Authenticating
The Corso Commerce API is protected, and can be accessed by requesting a token via an OAuth2 Client Credentials flow. This allows your application to authenticate with the Corso Commerce endpoint after requesting a token from https://auth.corso.com/oauth/token, and receiving a JWT in response. As a starting point for any questions about OAuth2 and the Client Credentials Flow, you can visit https://oauth.net/2/grant-types/client-credentials/. Specific implementation details are out of the scope of this documentation, but most languages, libraries, and frameworks have full support for this method of authentication.
If you have a valid, current JWT it can be used to access any endpoints in the Commerce API. At this time ALL available scopes are given to ALL clients authorized for the Commerce API.
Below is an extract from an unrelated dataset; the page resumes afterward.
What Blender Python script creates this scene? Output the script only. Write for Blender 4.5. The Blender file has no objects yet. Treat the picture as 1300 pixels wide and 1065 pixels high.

Requesting and using an auth token looks like the following:
Additional details follow below.
Requesting a Token
To request an API token, POST an application/json request to https://api.corso.com/oauth/token with the following parameters:
Parameter Name | Description | Location |
---|---|---|
url | Set this to "https://auth.corso.com/oauth/token" | url |
content-type | Set this to "application/x-www-form-urlencoded" | header |
grant_type | Set this to "client_credentials". | body |
client_id | Your Client ID | body |
client_secret | Your Client Secret | body |
audience | Set this to "commerce" | body |
Note that developing against the Corso staging environment requires that you use https://auth.stg.corso.com/oauth/token instead.
An example curl
for this endpoint might look like the following:
curl --request POST \
--url 'https://auth.corso.com/oauth/token' \
--header 'content-type: application/json' \
--data '{"client_id":"your_client_id","client_secret":"your_client_secret","audience":"dev.auth.corso.com","grant_type":"client_credentials"}'
Your client ID is equivalent to a username, and the client secret is equivalent to a password. Keep these credentials safe as you would any other secret in your application.
Token Responses
The response to a successful token request will be an HTTP 200
, with a body similar to the following:
{
"access_token": "eyJhbyfQ...adQssw5c",
"token_type": "Bearer",
"expires_in": 3600
}
Based on this response, the access_token value can be used as a Bearer token, and is valid for 1 hour (3600 seconds), although the expires_in value you might see may be different. The received JWT can be validated using the development language and framework of your choice.
Token Usage
To use this new token, pass the token in an authorization
header, prefixed by Bearer
. An example curl for retrieving an order from the Corso API might look something like the following:
curl --request GET \
--url https://api.corso.com/v1/orders/123456789 \
--header 'authorization: Bearer eyJhbyfQ...adQssw5c' \
--header 'content-type: application/json'
Refreshing Tokens
Tokens are valid for the number of seconds conveyed by the expires_in
value when the token was requested. Your application should persist the token for reuse and avoid excessive calls to the oauth/token
endpoint, since those requests are rate-limited. Requesting a new token when the existing one has several minutes left generally works well.
The Commerce API does NOT support refresh tokens since it uses the Client Credentials flow; tokens can simply be re-requested at https://auth.corso.com/oauth/token as needed.
Authorization
At the present, permissions to all endpoints and operations are granted for any API client with access to the Commerce API. Your bearer token may be examined to see the specific scopes granted in the scopes
claim, and the store ID's that you have access to in the store_id
claim.
Because all currently exposed resources are "children" of an order, read:orders
will also grant read access to fulfillments and line items.
Authorization is NOT distinct across stores. Any scopes held by a particular client_id will be applied to all stores associated.